-- Start --

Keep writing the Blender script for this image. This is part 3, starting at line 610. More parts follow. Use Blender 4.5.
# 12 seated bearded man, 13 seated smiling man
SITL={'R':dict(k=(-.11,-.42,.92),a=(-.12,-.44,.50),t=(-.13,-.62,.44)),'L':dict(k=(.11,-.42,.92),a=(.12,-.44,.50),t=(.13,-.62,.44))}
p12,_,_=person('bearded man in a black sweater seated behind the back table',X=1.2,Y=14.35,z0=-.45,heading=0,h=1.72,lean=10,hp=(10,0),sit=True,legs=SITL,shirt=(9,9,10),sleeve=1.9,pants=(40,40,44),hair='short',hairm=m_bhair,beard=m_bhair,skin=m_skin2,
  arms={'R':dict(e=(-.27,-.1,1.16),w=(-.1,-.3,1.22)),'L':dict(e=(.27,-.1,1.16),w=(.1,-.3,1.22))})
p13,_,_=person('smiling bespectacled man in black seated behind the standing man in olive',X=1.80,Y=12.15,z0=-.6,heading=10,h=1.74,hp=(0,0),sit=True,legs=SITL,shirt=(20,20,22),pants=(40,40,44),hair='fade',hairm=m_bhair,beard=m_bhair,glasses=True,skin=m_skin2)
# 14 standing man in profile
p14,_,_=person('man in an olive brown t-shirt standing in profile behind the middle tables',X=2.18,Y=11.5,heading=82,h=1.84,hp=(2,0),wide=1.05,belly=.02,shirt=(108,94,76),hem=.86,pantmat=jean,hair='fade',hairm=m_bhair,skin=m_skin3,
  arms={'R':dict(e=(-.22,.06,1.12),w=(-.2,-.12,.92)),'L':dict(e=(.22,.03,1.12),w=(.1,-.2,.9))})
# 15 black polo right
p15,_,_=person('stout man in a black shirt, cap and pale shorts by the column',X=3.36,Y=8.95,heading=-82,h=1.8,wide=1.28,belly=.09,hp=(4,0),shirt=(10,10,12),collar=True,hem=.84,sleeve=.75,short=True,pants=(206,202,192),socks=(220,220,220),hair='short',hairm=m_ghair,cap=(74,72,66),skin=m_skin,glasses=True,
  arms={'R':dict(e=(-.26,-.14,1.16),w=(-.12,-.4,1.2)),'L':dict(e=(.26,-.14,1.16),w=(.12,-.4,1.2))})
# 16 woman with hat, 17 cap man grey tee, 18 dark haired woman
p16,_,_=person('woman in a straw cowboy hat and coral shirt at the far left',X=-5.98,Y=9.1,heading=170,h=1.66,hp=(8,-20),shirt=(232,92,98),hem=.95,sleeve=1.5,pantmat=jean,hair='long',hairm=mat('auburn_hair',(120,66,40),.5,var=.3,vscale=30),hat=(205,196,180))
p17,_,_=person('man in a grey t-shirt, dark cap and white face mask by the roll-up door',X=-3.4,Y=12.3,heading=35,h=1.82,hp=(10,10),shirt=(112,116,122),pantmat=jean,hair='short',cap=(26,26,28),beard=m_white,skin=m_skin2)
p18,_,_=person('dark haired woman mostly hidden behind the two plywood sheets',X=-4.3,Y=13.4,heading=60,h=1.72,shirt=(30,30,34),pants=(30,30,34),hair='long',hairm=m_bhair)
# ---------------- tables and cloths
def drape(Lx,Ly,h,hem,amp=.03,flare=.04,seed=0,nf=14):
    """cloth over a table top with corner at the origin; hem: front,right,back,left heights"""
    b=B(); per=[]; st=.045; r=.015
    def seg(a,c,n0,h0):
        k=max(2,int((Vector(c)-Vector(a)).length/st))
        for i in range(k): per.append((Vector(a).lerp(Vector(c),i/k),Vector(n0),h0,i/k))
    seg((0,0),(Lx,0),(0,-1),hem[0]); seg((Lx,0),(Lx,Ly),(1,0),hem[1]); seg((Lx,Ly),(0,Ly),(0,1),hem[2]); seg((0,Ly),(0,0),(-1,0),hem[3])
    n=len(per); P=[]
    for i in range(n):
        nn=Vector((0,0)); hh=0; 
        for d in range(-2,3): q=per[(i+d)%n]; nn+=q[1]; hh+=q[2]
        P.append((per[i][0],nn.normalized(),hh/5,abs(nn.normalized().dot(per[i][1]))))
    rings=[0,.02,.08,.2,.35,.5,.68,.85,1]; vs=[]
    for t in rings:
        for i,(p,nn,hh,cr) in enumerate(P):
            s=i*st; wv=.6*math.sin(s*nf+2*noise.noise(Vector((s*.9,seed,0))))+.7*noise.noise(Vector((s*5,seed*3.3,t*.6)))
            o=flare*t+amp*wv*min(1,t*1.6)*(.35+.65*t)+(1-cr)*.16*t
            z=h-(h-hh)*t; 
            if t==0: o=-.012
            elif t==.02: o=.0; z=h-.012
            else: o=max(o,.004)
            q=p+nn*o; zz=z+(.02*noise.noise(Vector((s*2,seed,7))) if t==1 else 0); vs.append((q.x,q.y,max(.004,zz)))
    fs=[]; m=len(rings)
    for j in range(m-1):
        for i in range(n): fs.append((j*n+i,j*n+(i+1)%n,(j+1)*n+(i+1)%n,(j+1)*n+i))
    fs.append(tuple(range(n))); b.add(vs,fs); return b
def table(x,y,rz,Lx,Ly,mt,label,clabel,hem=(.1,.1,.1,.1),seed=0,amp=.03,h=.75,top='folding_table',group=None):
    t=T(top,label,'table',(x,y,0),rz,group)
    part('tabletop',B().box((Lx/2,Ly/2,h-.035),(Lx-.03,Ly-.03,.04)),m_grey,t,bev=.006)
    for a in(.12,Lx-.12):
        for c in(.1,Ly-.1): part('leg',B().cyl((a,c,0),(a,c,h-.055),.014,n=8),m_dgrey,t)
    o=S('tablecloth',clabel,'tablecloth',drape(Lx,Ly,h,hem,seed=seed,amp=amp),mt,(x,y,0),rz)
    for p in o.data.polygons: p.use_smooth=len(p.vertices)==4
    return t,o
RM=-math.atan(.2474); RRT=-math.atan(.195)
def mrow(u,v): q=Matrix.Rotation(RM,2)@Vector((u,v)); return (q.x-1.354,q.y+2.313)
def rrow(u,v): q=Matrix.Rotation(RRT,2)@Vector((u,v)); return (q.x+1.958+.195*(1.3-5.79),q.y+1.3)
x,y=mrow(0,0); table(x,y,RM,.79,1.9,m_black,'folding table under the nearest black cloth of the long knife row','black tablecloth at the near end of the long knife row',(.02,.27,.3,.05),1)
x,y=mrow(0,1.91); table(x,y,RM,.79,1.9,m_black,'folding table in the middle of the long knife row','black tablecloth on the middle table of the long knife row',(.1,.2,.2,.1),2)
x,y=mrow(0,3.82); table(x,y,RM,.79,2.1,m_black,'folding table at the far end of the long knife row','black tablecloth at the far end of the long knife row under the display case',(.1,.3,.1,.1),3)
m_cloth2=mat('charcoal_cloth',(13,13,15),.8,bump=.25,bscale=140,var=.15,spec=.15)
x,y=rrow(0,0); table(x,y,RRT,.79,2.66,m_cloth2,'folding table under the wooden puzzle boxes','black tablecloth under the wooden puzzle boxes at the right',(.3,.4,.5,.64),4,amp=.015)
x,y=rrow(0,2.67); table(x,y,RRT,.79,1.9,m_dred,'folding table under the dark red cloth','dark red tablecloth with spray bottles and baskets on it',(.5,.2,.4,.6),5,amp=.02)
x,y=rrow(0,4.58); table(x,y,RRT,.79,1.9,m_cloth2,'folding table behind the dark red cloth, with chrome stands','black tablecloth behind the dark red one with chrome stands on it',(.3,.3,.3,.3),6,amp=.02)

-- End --

What is required
Reproduce the listing shown above in its entirety, exactly.

Written response
Keep writing the Blender script for this image. This is part 3, starting at line 610. More parts follow. Use Blender 4.5.
# 12 seated bearded man, 13 seated smiling man
SITL={'R':dict(k=(-.11,-.42,.92),a=(-.12,-.44,.50),t=(-.13,-.62,.44)),'L':dict(k=(.11,-.42,.92),a=(.12,-.44,.50),t=(.13,-.62,.44))}
p12,_,_=person('bearded man in a black sweater seated behind the back table',X=1.2,Y=14.35,z0=-.45,heading=0,h=1.72,lean=10,hp=(10,0),sit=True,legs=SITL,shirt=(9,9,10),sleeve=1.9,pants=(40,40,44),hair='short',hairm=m_bhair,beard=m_bhair,skin=m_skin2,
  arms={'R':dict(e=(-.27,-.1,1.16),w=(-.1,-.3,1.22)),'L':dict(e=(.27,-.1,1.16),w=(.1,-.3,1.22))})
p13,_,_=person('smiling bespectacled man in black seated behind the standing man in olive',X=1.80,Y=12.15,z0=-.6,heading=10,h=1.74,hp=(0,0),sit=True,legs=SITL,shirt=(20,20,22),pants=(40,40,44),hair='fade',hairm=m_bhair,beard=m_bhair,glasses=True,skin=m_skin2)
# 14 standing man in profile
p14,_,_=person('man in an olive brown t-shirt standing in profile behind the middle tables',X=2.18,Y=11.5,heading=82,h=1.84,hp=(2,0),wide=1.05,belly=.02,shirt=(108,94,76),hem=.86,pantmat=jean,hair='fade',hairm=m_bhair,skin=m_skin3,
  arms={'R':dict(e=(-.22,.06,1.12),w=(-.2,-.12,.92)),'L':dict(e=(.22,.03,1.12),w=(.1,-.2,.9))})
# 15 black polo right
p15,_,_=person('stout man in a black shirt, cap and pale shorts by the column',X=3.36,Y=8.95,heading=-82,h=1.8,wide=1.28,belly=.09,hp=(4,0),shirt=(10,10,12),collar=True,hem=.84,sleeve=.75,short=True,pants=(206,202,192),socks=(220,220,220),hair='short',hairm=m_ghair,cap=(74,72,66),skin=m_skin,glasses=True,
  arms={'R':dict(e=(-.26,-.14,1.16),w=(-.12,-.4,1.2)),'L':dict(e=(.26,-.14,1.16),w=(.12,-.4,1.2))})
# 16 woman with hat, 17 cap man grey tee, 18 dark haired woman
p16,_,_=person('woman in a straw cowboy hat and coral shirt at the far left',X=-5.98,Y=9.1,heading=170,h=1.66,hp=(8,-20),shirt=(232,92,98),hem=.95,sleeve=1.5,pantmat=jean,hair='long',hairm=mat('auburn_hair',(120,66,40),.5,var=.3,vscale=30),hat=(205,196,180))
p17,_,_=person('man in a grey t-shirt, dark cap and white face mask by the roll-up door',X=-3.4,Y=12.3,heading=35,h=1.82,hp=(10,10),shirt=(112,116,122),pantmat=jean,hair='short',cap=(26,26,28),beard=m_white,skin=m_skin2)
p18,_,_=person('dark haired woman mostly hidden behind the two plywood sheets',X=-4.3,Y=13.4,heading=60,h=1.72,shirt=(30,30,34),pants=(30,30,34),hair='long',hairm=m_bhair)
# ---------------- tables and cloths
def drape(Lx,Ly,h,hem,amp=.03,flare=.04,seed=0,nf=14):
    """cloth over a table top with corner at the origin; hem: front,right,back,left heights"""
    b=B(); per=[]; st=.045; r=.015
    def seg(a,c,n0,h0):
        k=max(2,int((Vector(c)-Vector(a)).length/st))
        for i in range(k): per.append((Vector(a).lerp(Vector(c),i/k),Vector(n0),h0,i/k))
    seg((0,0),(Lx,0),(0,-1),hem[0]); seg((Lx,0),(Lx,Ly),(1,0),hem[1]); seg((Lx,Ly),(0,Ly),(0,1),hem[2]); seg((0,Ly),(0,0),(-1,0),hem[3])
    n=len(per); P=[]
    for i in range(n):
        nn=Vector((0,0)); hh=0; 
        for d in range(-2,3): q=per[(i+d)%n]; nn+=q[1]; hh+=q[2]
        P.append((per[i][0],nn.normalized(),hh/5,abs(nn.normalized().dot(per[i][1]))))
    rings=[0,.02,.08,.2,.35,.5,.68,.85,1]; vs=[]
    for t in rings:
        for i,(p,nn,hh,cr) in enumerate(P):
            s=i*st; wv=.6*math.sin(s*nf+2*noise.noise(Vector((s*.9,seed,0))))+.7*noise.noise(Vector((s*5,seed*3.3,t*.6)))
            o=flare*t+amp*wv*min(1,t*1.6)*(.35+.65*t)+(1-cr)*.16*t
            z=h-(h-hh)*t; 
            if t==0: o=-.012
            elif t==.02: o=.0; z=h-.012
            else: o=max(o,.004)
            q=p+nn*o; zz=z+(.02*noise.noise(Vector((s*2,seed,7))) if t==1 else 0); vs.append((q.x,q.y,max(.004,zz)))
    fs=[]; m=len(rings)
    for j in range(m-1):
        for i in range(n): fs.append((j*n+i,j*n+(i+1)%n,(j+1)*n+(i+1)%n,(j+1)*n+i))
    fs.append(tuple(range(n))); b.add(vs,fs); return b
def table(x,y,rz,Lx,Ly,mt,label,clabel,hem=(.1,.1,.1,.1),seed=0,amp=.03,h=.75,top='folding_table',group=None):
    t=T(top,label,'table',(x,y,0),rz,group)
    part('tabletop',B().box((Lx/2,Ly/2,h-.035),(Lx-.03,Ly-.03,.04)),m_grey,t,bev=.006)
    for a in(.12,Lx-.12):
        for c in(.1,Ly-.1): part('leg',B().cyl((a,c,0),(a,c,h-.055),.014,n=8),m_dgrey,t)
    o=S('tablecloth',clabel,'tablecloth',drape(Lx,Ly,h,hem,seed=seed,amp=amp),mt,(x,y,0),rz)
    for p in o.data.polygons: p.use_smooth=len(p.vertices)==4
    return t,o
RM=-math.atan(.2474); RRT=-math.atan(.195)
def mrow(u,v): q=Matrix.Rotation(RM,2)@Vector((u,v)); return (q.x-1.354,q.y+2.313)
def rrow(u,v): q=Matrix.Rotation(RRT,2)@Vector((u,v)); return (q.x+1.958+.195*(1.3-5.79),q.y+1.3)
x,y=mrow(0,0); table(x,y,RM,.79,1.9,m_black,'folding table under the nearest black cloth of the long knife row','black tablecloth at the near end of the long knife row',(.02,.27,.3,.05),1)
x,y=mrow(0,1.91); table(x,y,RM,.79,1.9,m_black,'folding table in the middle of the long knife row','black tablecloth on the middle table of the long knife row',(.1,.2,.2,.1),2)
x,y=mrow(0,3.82); table(x,y,RM,.79,2.1,m_black,'folding table at the far end of the long knife row','black tablecloth at the far end of the long knife row under the display case',(.1,.3,.1,.1),3)
m_cloth2=mat('charcoal_cloth',(13,13,15),.8,bump=.25,bscale=140,var=.15,spec=.15)
x,y=rrow(0,0); table(x,y,RRT,.79,2.66,m_cloth2,'folding table under the wooden puzzle boxes','black tablecloth under the wooden puzzle boxes at the right',(.3,.4,.5,.64),4,amp=.015)
x,y=rrow(0,2.67); table(x,y,RRT,.79,1.9,m_dred,'folding table under the dark red cloth','dark red tablecloth with spray bottles and baskets on it',(.5,.2,.4,.6),5,amp=.02)
x,y=rrow(0,4.58); table(x,y,RRT,.79,1.9,m_cloth2,'folding table behind the dark red cloth, with chrome stands','black tablecloth behind the dark red one with chrome stands on it',(.3,.3,.3,.3),6,amp=.02)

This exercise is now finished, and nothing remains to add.